_Dataset excerpts:_
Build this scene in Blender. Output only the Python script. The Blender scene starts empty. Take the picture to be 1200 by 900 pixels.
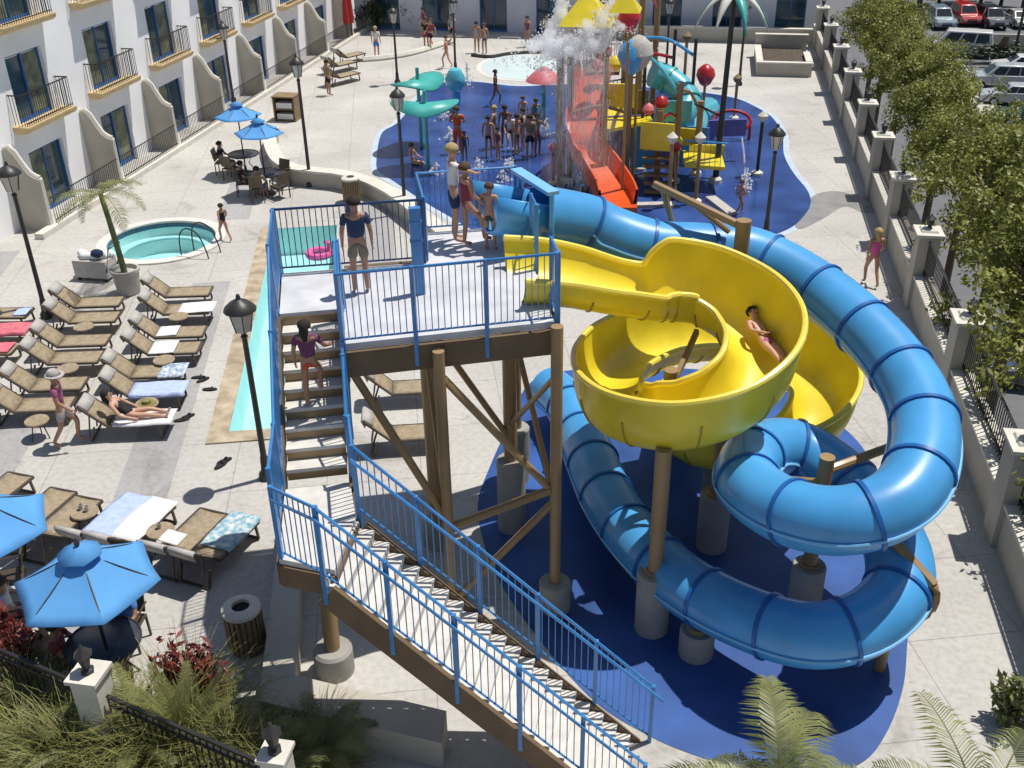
import bpy, bmesh, math, random
from mathutils import Vector, Matrix
from mathutils.geometry import tessellate_polygon
random.seed(7)
R=math.radians
scn=bpy.context.scene; COL=scn.collection
# ------------------------------------------------------------------ camera model
H=11.5; F=1195.0
_vp=Vector((250.,684.,-1195.)); _vv=Vector((35.,-2100.,-1195.))
_up=-_vv.normalized(); _y=(_vp-_vp.dot(_up)*_up).normalized(); _x=_y.cross(_up)
def g(px,py,z=0.):
    "world point at height z that stands at pixel (px,py) of the 1200x900 photograph"
    c=Vector(((px-600)/F,(450-py)/F,-1.)); d=Vector((_x.dot(c),_y.dot(c),_up.dot(c)))
    return Vector((0,0,H))+d*((z-H)/d.z)
cam_d=bpy.data.cameras.new('camera'); cam=bpy.data.objects.new('camera',cam_d); COL.objects.link(cam)
cam.matrix_world=Matrix(((_x.x,_x.y,_x.z,0),(_y.x,_y.y,_y.z,0),(_up.x,_up.y,_up.z,H),(0,0,0,1)))
cam_d.sensor_width=36; cam_d.lens=36*F/1200; cam_d.clip_end=1500; cam_d.clip_start=.1
scn.camera=cam; scn.cycles.volume_bounces=8; LOT=-7.5
# ------------------------------------------------------------------ light
SUN_AZ,SUN_EL=36.,70.
sd=Vector((math.cos(R(SUN_AZ))*math.cos(R(SUN_EL)),math.sin(R(SUN_AZ))*math.cos(R(SUN_EL)),math.sin(R(SUN_EL))))
sl=bpy.data.lights.new('sun','SUN'); sl.energy=4.5; sl.angle=R(.53); sl.color=(1,.95,.87)
so=bpy.data.objects.new('sun',sl); COL.objects.link(so); so.location=sd*60; so.rotation_euler=sd.to_track_quat('Z','Y').to_euler()
w=bpy.data.worlds.new('World'); scn.world=w; w.use_nodes=True
nt=w.node_tree; bg=nt.nodes['Background']; sk=nt.nodes.new('ShaderNodeTexSky'); sk.sky_type='NISHITA'; sk.sun_disc=False
sk.sun_elevation=R(SUN_EL); sk.sun_rotation=R(90-SUN_AZ); nt.links.new(sk.outputs[0],bg.inputs[0]); bg.inputs[1].default_value=.075
vs=scn.view_settings; vs.view_transform='Standard'; vs.look='None'; vs.gamma=1; vs.exposure=0.0; vs.use_curve_mapping=False
# ------------------------------------------------------------------ materials
def mat(name,c,rough=.6,var=.12,scale=3.,metal=0.,bump=0.,coat=0.,c2=None,trans=0.,detail=6):
    m=bpy.data.materials.new(name); m.use_nodes=True; t=m.node_tree; b=t.nodes['Principled BSDF']
    b.inputs['Roughness'].default_value=rough; b.inputs['Metallic'].default_value=metal; b.inputs['Coat Weight'].default_value=coat
    tc=t.nodes.new('ShaderNodeTexCoord'); n=t.nodes.new('ShaderNodeTexNoise'); n.inputs['Scale'].default_value=scale; n.inputs['Detail'].default_value=detail
    t.links.new(tc.outputs['Object'],n.inputs['Vector'])
    r=t.nodes.new('ShaderNodeValToRGB'); r.color_ramp.elements[0].position=.3; r.color_ramp.elements[1].position=.7
    a=tuple(x*(1-var) for x in c)+(1,); e=(tuple(c2) if c2 else tuple(min(1,x*(1+var)) for x in c))+(1,)
    r.color_ramp.elements[0].color=a; r.color_ramp.elements[1].color=e
    t.links.new(n.outputs['Fac'],r.inputs[0]); t.links.new(r.outputs[0],b.inputs['Base Color'])
    if bump:
        bn=t.nodes.new('ShaderNodeBump'); bn.inputs['Strength'].default_value=bump; bn.inputs['Distance'].default_value=.02
        n2=t.nodes.new('ShaderNodeTexNoise'); n2.inputs['Scale'].default_value=scale*6; n2.inputs['Detail'].default_value=5; t.links.new(tc.outputs['Object'],n2.inputs['Vector'])
        t.links.new(n2.outputs['Fac'],bn.inputs['Height']); t.links.new(bn.outputs[0],b.inputs['Normal'])
    if trans:
        tl=t.nodes.new('ShaderNodeBsdfTranslucent'); mx=t.nodes.new('ShaderNodeMixShader'); mx.inputs[0].default_value=trans
        t.links.new(r.outputs[0],tl.inputs[0]); t.links.new(b.outputs[0],mx.inputs[1]); t.links.new(tl.outputs[0],mx.inputs[2])
        t.links.new(mx.outputs[0],t.nodes['Material Output'].inputs[0])
    return m
def water_mat(name,tint,gl=.06,wave=6.):
    m=bpy.data.materials.new(name); m.use_nodes=True; t=m.node_tree; t.nodes.remove(t.nodes['Principled BSDF'])
    tr=t.nodes.new('ShaderNodeBsdfTransparent'); tr.inputs[0].default_value=(*tint,1)
    go=t.nodes.new('ShaderNodeBsdfGlossy'); go.inputs['Roughness'].default_value=.08
    lw=t.nodes.new('ShaderNodeFresnel'); lw.inputs[0].default_value=1.33
    tc=t.nodes.new('ShaderNodeTexCoord'); n=t.nodes.new('ShaderNodeTexNoise'); n.inputs['Scale'].default_value=wave; n.inputs['Detail'].default_value=4
    bn=t.nodes.new('ShaderNodeBump'); bn.inputs['Strength'].default_value=.6; bn.inputs['Distance'].default_value=.05
    t.links.new(tc.outputs['Object'],n.inputs[0]); t.links.new(n.outputs['Fac'],bn.inputs['Height']); t.links.new(bn.outputs[0],go.inputs['Normal']); t.links.new(bn.outputs[0],lw.inputs['Normal'])
    mx=t.nodes.new('ShaderNodeMixShader'); t.links.new(lw.outputs[0],mx.inputs[0]); t.links.new(tr.outputs[0],mx.inputs[1]); t.links.new(go.outputs[0],mx.inputs[2])
    t.links.new(mx.outputs[0],t.nodes['Material Output'].inputs[0]); return m
def paving(name,c,joint=.6,size=1.85,rot=17.,var=.10):
    m=mat(name,c,.85,var,.35); t=m.node_tree; b=t.nodes['Principled BSDF']; src=b.inputs['Base Color'].links[0].from_socket
    tc=t.nodes.new('ShaderNodeTexCoord'); mp=t.nodes.new('ShaderNodeMapping'); mp.inputs['Rotation'].default_value=(0,0,R(-rot)); t.links.new(tc.outputs['Object'],mp.inputs[0])
    br=t.nodes.new('ShaderNodeTexBrick'); br.offset=0; br.inputs['Scale'].default_value=1; br.inputs['Brick Width'].default_value=size; br.inputs['Row Height'].default_value=size
    br.inputs['Mortar Size'].default_value=.010; br.inputs['Mortar Smooth'].default_value=.3
    br.inputs['Color1'].default_value=(1,1,1,1); br.inputs['Color2'].default_value=(.95,.945,.94,1); br.inputs['Mortar'].default_value=(joint,)*3+(1,)
    t.links.new(mp.outputs[0],br.inputs['Vector'])
    m1=t.nodes.new('ShaderNodeMix'); m1.data_type='RGBA'; m1.blend_type='MULTIPLY'; m1.inputs[0].default_value=1
    t.links.new(src,m1.inputs[6]); t.links.new(br.outputs['Color'],m1.inputs[7])
    n=t.nodes.new('ShaderNodeTexNoise'); n.inputs['Scale'].default_value=9; n.inputs['Detail'].default_value=8; t.links.new(tc.outputs['Object'],n.inputs[0])
    rp=t.nodes.new('ShaderNodeValToRGB'); rp.color_ramp.elements[0].position=.28; rp.color_ramp.elements[0].color=(.84,.83,.81,1); rp.color_ramp.elements[1].position=.6; rp.color_ramp.elements[1].color=(1,1,1,1)
    t.links.new(n.outputs['Fac'],rp.inputs[0])
    m2=t.nodes.new('ShaderNodeMix'); m2.data_type='RGBA'; m2.blend_type='MULTIPLY'; m2.inputs[0].default_value=1
    t.links.new(m1.outputs[2],m2.inputs[6]); t.links.new(rp.outputs[0],m2.inputs[7])
    src2=m2.outputs[2]   # stain2: drips, tyre-dark spots and old wet marks of the concrete itself
    for sc_,lo_,hi_,c_ in ((.55,.33,.44,(.76,.75,.73,1)),(2.6,.29,.37,(.66,.64,.61,1)),(.16,.35,.60,(.93,.93,.94,1))):
        n3=t.nodes.new('ShaderNodeTexNoise'); n3.inputs['Scale'].default_value=sc_; n3.inputs['Detail'].default_value=9; n3.inputs['Roughness'].default_value=.68; n3.inputs['Distortion'].default_value=.6; t.links.new(tc.outputs['Object'],n3.inputs[0])
        r3=t.nodes.new('ShaderNodeValToRGB'); r3.color_ramp.elements[0].position=lo_; r3.color_ramp.elements[0].color=c_; r3.color_ramp.elements[1].position=hi_; r3.color_ramp.elements[1].color=(1,1,1,1); t.links.new(n3.outputs['Fac'],r3.inputs[0])
        m3=t.nodes.new('ShaderNodeMix'); m3.data_type='RGBA'; m3.blend_type='MULTIPLY'; m3.inputs[0].default_value=1; t.links.new(src2,m3.inputs[6]); t.links.new(r3.outputs[0],m3.inputs[7]); src2=m3.outputs[2]
    t.links.new(src2,b.inputs['Base Color']); return m
M={}
M['deck']=paving('deck_concrete',(.535,.52,.492)); M['band']=paving('band_concrete',(.40,.395,.40),.85,1.2)
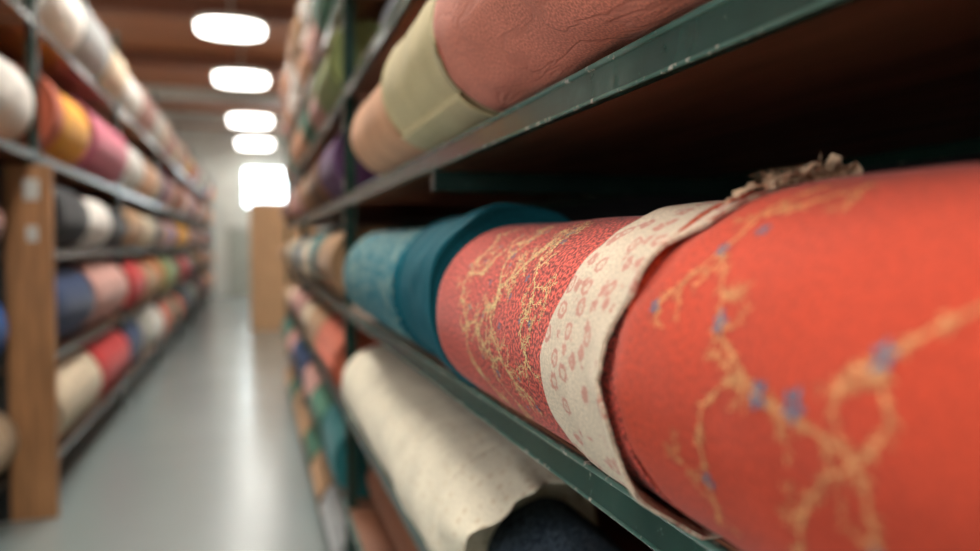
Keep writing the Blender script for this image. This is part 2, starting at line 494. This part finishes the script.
# teal rolls
rT, LT = .158, .37
def sst(x): x = max(0, min(1, x)); return x * x * (3 - 2 * x)
def tfun(y, th):
    yy = y + LT / 2
    e1 = .22 + .06 * math.sin(th - .4) + .015 * math.sin(th * 4)
    e2 = .11 + .05 * math.sin(th * 1.3 + .8)
    e3 = .05 + .03 * math.sin(th * 1.7 + 2)
    return (.005 * sst((e1 - yy) / .005) + .006 * sst((e2 - yy) / .005) + .004 * sst((e3 - yy) / .004) + .003 * math.sin(th * 3 + 1) - .009
            + .005 * noise.noise(Vector((th * 2.5, yy * 14, 4))) * sst((e1 - yy) / .05))
meT = build_roll(rT, LT, fabric((.002, .085, .115), grain=300, contrast=.3, sheen=.0), Surf(rT, .003, ang(-60), .004, 12, tfun), seed=12, n=150, m=120, rings=12, endwave=.008)
place_roll(meT, rT, LT, .435, 1.277 + LT / 2, SH[3], 'plain dark teal roll with loose overlapping outer layers', G_MID)
meT = build_roll(.148, .96, fabric((.002, .125, .175), 'motif', (.34, .40, .30), 220, .2, pscale=13, mw=.022, sheen=0), seed=13, n=72, m=20, th0=-1)
place_roll(meT, .148, .96, .43, 1.69 + .48, SH[3], 'teal blue roll with a faint golden leaf motif', G_MID)
meX = build_roll(.12, .5, fabric((.4, .25, .15), grain=250), seed=14, n=48, m=8)
place_roll(meX, .12, .5, .50, 2.95, SH[3], 'tan roll beside the teal rolls', G_MID)

def addroll(r, y0, y1, x, z, mat, label, group, seed, th0=-1, t=.004, wob=.003, n=80, m=24, **k):
    L = y1 - y0
    me = build_roll(r, L, mat, Surf(r, t, th0, wob, seed), seed=seed, n=n, m=m, **k)
    return place_roll(me, r, L, x, (y0 + y1) / 2, z, label, group)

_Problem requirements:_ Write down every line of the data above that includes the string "scene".

_Worked solution:_
Build this scene in Blender. Output only the Python script. The Blender scene starts empty. Take the picture to be 1200 by 900 pixels.
scn=bpy.context.scene; COL=scn.collection